Aug. 31

1915 — Jim Lavender of the Chicago Cubs pitched a 2-0 no-hitter in the first game of a doubleheader against the New York Giants.

1935 — Vern Kennedy of the Chicago White Sox pitched a no-hitter to beat Cleveland 5-0. Kennedy also had a bases-loaded triple.

1937 — Rudy York of the Tigers hit his 17th and 18th home runs of the month to set a major league record as Detroit beat Washington 12-3.

1950 — Brooklyn's Gil Hodges tied a major league record by hitting four homers against the Boston Braves in the Dodgers' 19-3 rout. Hodges also added a single for 17 total bases and drove in nine runs. His first homer was a two-run shot off Warren Spahn in the second inning. He followed with a three-run homer in the third off Norman Roy and a two-run homer off Bob Hall in the sixth. Hodges had a single in the seventh and a two-run shot off Johnny Antonelli in the eighth. Carl Furillo was on base for each of the home runs. Brooklyn pitcher Carl Erskine singled in the second, third, fifth and sixth innings.

1959 — Sandy Koufax of Los Angeles struck out 18 Giants for a National League record as the Dodgers beat San Francisco 5-2.

1965 — Boston catcher Russ Nixon tied a major-league record with three run-scoring sacrifice flies in the second game at Washington. Boston won 8-5, after taking the opener, 4-0.

1974 — In a Northwest League game, Portland manager Frank Peters rotated his players so each man played a different position each inning. The strategy worked for an 8-7 win over Tri-Cities.

1990 — The Griffeys — 20-year-old Ken Jr. and his dad, Ken, 40 — made major league history, leading Seattle to a 5-2 victory over Kansas City. The Griffeys were the first father and son to play together in the big leagues.

1995 — Paul O'Neill homered in his first three at bats and drove in eight runs to lead the New York Yankees to an 11-6 win over California.

2001 — Pitcher Danny Almonte who dominated the Little League World Series with his 70 mph fastballs was ruled ineligible after government records experts determined he actually was 14, and that birth certificates showing he was two years younger were false. The finding nullified all the victories by his Bronx, N.Y., team, the Rolando Paulino Little League All-Stars, and wiped out all its records — including Almonte's perfect game and an earlier no-hitter.

2004 — Omar Vizquel went 6-for-7 to tie the American League record for hits for a nine-inning game in Cleveland's 22-0 victory over the New York Yankees.
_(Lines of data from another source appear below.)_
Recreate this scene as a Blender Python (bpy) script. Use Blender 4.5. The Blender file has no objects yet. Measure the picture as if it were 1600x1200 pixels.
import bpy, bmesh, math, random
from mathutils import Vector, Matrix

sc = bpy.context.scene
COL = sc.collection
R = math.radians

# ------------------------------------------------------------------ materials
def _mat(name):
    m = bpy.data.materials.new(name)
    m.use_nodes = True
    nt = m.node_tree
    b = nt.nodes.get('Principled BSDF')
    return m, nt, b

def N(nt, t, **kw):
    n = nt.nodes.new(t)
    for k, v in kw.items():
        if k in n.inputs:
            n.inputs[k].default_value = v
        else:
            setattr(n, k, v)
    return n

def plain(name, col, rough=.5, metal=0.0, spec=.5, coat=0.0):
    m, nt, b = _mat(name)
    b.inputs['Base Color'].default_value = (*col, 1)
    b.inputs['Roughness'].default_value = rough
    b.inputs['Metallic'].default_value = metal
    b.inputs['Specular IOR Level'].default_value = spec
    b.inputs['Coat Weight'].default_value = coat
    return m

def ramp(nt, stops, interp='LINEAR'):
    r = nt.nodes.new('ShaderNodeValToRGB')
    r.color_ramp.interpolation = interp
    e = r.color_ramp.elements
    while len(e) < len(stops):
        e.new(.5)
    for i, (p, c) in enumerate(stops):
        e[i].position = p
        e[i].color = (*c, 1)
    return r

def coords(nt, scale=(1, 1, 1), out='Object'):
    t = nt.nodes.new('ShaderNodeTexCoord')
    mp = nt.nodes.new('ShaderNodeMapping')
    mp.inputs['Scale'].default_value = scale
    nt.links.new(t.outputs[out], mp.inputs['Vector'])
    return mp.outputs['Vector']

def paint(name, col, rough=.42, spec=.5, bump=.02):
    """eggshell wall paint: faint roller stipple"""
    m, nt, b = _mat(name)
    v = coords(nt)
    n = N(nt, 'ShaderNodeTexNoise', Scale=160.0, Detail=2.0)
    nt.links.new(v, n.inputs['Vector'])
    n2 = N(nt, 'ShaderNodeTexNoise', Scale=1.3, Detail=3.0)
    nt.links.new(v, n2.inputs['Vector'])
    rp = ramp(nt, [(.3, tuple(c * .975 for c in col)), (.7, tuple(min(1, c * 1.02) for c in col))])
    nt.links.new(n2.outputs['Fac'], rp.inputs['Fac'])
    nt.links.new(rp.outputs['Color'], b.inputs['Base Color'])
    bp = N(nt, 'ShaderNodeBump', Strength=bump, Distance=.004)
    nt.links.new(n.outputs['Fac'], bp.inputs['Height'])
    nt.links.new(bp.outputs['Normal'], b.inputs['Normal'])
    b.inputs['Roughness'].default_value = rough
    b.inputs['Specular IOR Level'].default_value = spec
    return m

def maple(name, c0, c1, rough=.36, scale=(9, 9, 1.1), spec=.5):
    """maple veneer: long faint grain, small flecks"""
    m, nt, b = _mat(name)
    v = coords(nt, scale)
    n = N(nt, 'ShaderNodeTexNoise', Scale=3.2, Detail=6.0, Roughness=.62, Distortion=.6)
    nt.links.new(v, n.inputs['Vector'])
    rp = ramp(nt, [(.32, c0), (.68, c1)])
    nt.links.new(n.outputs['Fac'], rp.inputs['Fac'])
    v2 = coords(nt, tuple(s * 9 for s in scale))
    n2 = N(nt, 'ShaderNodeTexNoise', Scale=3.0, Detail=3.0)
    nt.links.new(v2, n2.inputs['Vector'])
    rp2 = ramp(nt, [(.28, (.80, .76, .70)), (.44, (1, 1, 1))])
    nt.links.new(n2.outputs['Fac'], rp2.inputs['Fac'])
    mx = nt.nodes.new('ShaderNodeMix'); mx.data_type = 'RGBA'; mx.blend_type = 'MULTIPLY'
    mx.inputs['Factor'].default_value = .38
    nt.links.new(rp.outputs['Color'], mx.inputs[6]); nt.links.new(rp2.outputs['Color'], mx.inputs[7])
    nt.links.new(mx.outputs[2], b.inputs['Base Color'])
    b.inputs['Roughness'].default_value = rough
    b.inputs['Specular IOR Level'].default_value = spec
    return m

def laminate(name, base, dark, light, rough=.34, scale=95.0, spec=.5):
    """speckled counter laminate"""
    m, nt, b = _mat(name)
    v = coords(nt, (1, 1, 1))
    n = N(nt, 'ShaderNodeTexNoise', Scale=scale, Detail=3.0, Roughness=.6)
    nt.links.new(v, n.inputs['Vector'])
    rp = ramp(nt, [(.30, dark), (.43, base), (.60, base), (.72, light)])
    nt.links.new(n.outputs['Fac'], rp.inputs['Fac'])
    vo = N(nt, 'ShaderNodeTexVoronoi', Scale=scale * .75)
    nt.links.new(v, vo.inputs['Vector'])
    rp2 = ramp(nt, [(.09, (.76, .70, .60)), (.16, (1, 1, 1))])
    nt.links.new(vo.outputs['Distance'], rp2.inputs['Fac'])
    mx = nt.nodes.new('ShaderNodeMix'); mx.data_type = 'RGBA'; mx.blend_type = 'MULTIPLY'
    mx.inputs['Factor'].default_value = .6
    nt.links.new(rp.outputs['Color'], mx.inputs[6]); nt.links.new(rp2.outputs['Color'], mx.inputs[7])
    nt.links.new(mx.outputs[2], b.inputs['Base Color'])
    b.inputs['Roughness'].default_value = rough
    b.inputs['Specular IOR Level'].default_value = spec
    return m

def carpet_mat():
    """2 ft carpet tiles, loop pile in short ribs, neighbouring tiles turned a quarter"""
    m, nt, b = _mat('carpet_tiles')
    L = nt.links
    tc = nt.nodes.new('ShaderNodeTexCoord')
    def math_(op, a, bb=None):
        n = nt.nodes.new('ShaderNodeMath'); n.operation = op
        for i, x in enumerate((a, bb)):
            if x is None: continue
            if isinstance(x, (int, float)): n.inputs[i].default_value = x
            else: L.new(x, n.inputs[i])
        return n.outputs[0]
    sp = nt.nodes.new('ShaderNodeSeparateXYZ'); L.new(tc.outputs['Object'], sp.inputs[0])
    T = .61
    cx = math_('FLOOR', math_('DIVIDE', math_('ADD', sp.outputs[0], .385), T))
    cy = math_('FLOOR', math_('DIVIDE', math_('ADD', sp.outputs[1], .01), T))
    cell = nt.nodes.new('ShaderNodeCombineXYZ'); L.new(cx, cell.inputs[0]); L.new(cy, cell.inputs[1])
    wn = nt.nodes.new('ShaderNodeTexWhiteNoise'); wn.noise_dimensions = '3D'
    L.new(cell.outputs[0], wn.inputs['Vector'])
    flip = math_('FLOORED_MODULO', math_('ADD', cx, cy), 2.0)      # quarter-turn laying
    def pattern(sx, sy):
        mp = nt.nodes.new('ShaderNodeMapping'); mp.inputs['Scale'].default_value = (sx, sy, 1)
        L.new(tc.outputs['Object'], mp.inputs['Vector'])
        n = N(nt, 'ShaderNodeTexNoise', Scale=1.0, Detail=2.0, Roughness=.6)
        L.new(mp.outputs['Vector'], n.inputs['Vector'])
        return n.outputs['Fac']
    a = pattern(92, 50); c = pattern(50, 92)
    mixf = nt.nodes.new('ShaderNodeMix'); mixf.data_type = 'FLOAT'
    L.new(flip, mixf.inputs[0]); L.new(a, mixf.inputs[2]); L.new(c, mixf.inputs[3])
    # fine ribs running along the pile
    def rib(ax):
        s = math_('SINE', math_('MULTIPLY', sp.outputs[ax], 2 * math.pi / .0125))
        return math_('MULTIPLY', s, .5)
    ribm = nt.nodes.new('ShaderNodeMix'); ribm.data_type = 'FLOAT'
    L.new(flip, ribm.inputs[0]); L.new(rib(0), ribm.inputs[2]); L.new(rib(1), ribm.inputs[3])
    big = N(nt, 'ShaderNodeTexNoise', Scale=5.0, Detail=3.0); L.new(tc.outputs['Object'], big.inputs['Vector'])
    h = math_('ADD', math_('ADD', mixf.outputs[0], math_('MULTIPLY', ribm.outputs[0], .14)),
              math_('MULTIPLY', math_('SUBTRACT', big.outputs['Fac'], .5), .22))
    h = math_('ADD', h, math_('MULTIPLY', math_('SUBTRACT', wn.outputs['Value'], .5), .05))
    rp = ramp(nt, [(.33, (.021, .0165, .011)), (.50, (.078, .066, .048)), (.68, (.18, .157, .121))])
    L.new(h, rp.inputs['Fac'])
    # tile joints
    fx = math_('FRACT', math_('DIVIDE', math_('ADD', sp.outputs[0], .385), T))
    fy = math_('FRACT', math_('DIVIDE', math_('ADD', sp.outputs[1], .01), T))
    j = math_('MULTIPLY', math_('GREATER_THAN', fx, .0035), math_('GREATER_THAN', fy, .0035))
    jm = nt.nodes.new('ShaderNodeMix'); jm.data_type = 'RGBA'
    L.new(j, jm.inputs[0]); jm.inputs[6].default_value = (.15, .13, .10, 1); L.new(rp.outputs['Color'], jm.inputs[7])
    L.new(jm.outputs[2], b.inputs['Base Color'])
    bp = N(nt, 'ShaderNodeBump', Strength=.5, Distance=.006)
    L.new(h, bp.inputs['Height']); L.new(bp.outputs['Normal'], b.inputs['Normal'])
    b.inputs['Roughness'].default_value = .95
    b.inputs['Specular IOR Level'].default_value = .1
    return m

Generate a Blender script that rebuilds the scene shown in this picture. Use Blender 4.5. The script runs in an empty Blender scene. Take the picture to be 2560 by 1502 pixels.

The 22-0 beating, was the largest loss in the history of the Yankees' organization. Cleveland matched the largest shutout win in the major leagues since 1900, set by Pittsburgh against the Chicago Cubs on Sept. 16, 1975.

2005 — Florida's Jeremy Hermida became the first player in more than a century and the second to hit a grand slam in his first major league at-bat, connecting in the seventh inning off the St. Louis Cardinals' Al Reyes.

2010 — Cuban defector Aroldis Chapman reached 102 mph during one perfect inning, and Cincinnati beat Milwaukee 8-4. Chapman joined the Reds' bullpen and matched the hype his first time out, throwing four pitches clocked at 100 mph or better.

2011 — Two milestone home runs — Chipper Jones' 450th and Derek Lowe's first — gave Atlanta the early lead and Lowe combined with three relievers on a three-hitter in a 3-1 victory over Washington. Craig Kimbrel pitched the ninth for his 41st save, setting a major league rookie record.

Today's birthdays: Dillon Peters, 26; Erik Gonzalez, 27; John Hicks, 29; Matt Adams, 30; Juan Nicasio, 32; Frank Robinson, 83.